Alongside the MTS review, NCCPL has also updated the list of Margin Eligible Securities (MES) accepted as collateral by clearing members.

Four securities have been added to the collateral framework under Category B:

  • Abbott Laboratories (Pakistan) Limited (ABOT)
  • Clover Pakistan Limited (CLOV)
  • Crescent Star Insurance Limited (CSIL)
  • Thal Limited (THALL)

At the same time, 12 securities have been removed from the MES lists.

NCCPL stated that the primary reasons for their exclusion include impact costs exceeding 2% or failure to rank among the top 200 securities under the prescribed eligibility criteria.

Clearing members have been instructed to ensure that all pledged collateral complies with the revised lists before July 30, 2026, to avoid valuation or settlement issues.

Category Changes Announced

The quarterly review also introduced several category changes within the collateral framework.

Crescent Steel and Allied Products Limited (CSAP) has been upgraded from Category B to Category A after its market impact cost declined below the required threshold of 1%, indicating improved market liquidity.

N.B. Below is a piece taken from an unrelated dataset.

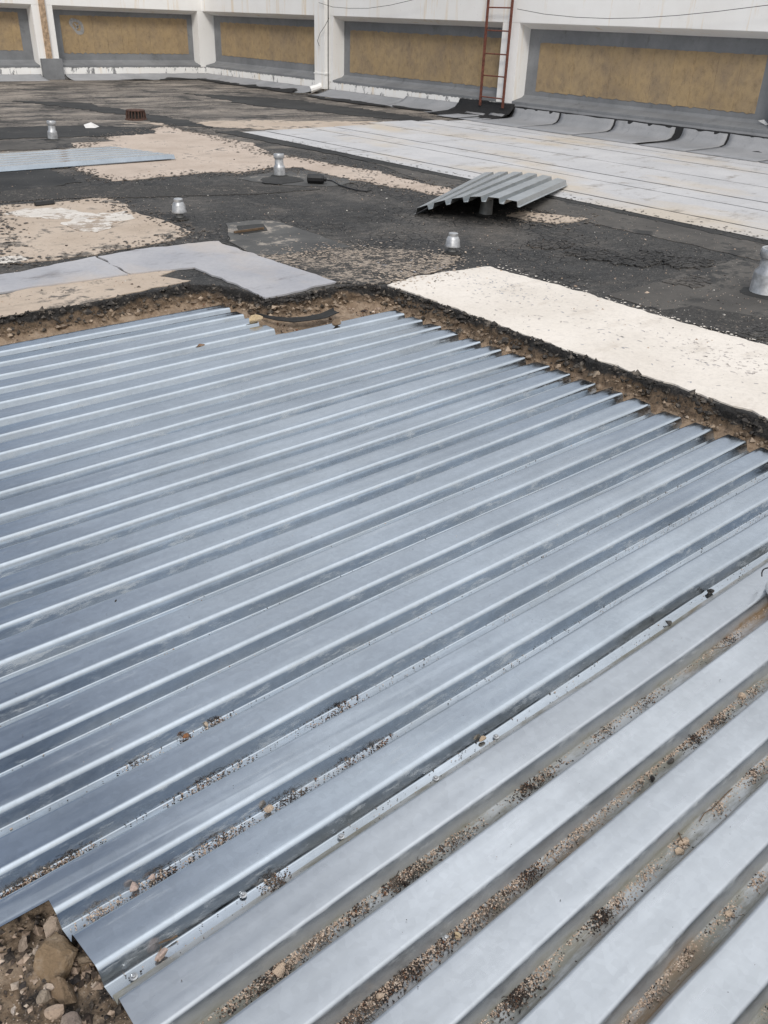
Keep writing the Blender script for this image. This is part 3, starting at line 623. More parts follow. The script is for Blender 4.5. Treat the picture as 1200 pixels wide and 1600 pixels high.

Meanwhile, the following securities have been downgraded from Category A to Category B after recording higher impact costs:

  • Bank Makramah Limited (BML)
  • Gharibwal Cement Limited (GCWL)
  • Lucky Core Industries (LCI)
  • Secure Logistics-Trax Group Limited (SLGL)
  • Soneri Bank Limited (SNBL)
  • The Organic Meat Company Limited (TOMCL)
  • Waves Corporation Limited (WAVES)

These adjustments reflect changes in trading liquidity and market activity observed during the review period.

ETFs, Money Market Funds and Bank Guarantees Remain Eligible

NCCPL has continued to accept nine Exchange Traded Funds (ETFs) as eligible collateral for clearing and settlement purposes.

The eligible ETFs include conventional, sector-specific, and Shariah-compliant investment products, providing clearing members with diversified collateral options.

In addition, 26 open-end money market and Islamic money market funds will continue to qualify as acceptable collateral.

The updated framework also retains 22 commercial banks approved to issue Bank Guarantees that may be used as collateral, with most institutions maintaining AAA long-term credit ratings assigned by VIS Credit Rating Company and PACRA.

Strengthening Market Stability

NCCPL’s quarterly review forms an important part of Pakistan’s capital market risk management framework by ensuring that securities eligible for leveraged trading continue to meet prescribed standards relating to liquidity, free float, and market activity.

Regular reviews of both the Margin Trading System and Margin Eligible Securities framework help strengthen market integrity, improve risk management, and maintain confidence among investors, brokers, and clearing members.

With the revised lists taking effect later this month, market participants are expected to adjust their leveraged positions and collateral arrangements to remain compliant with NCCPL regulations.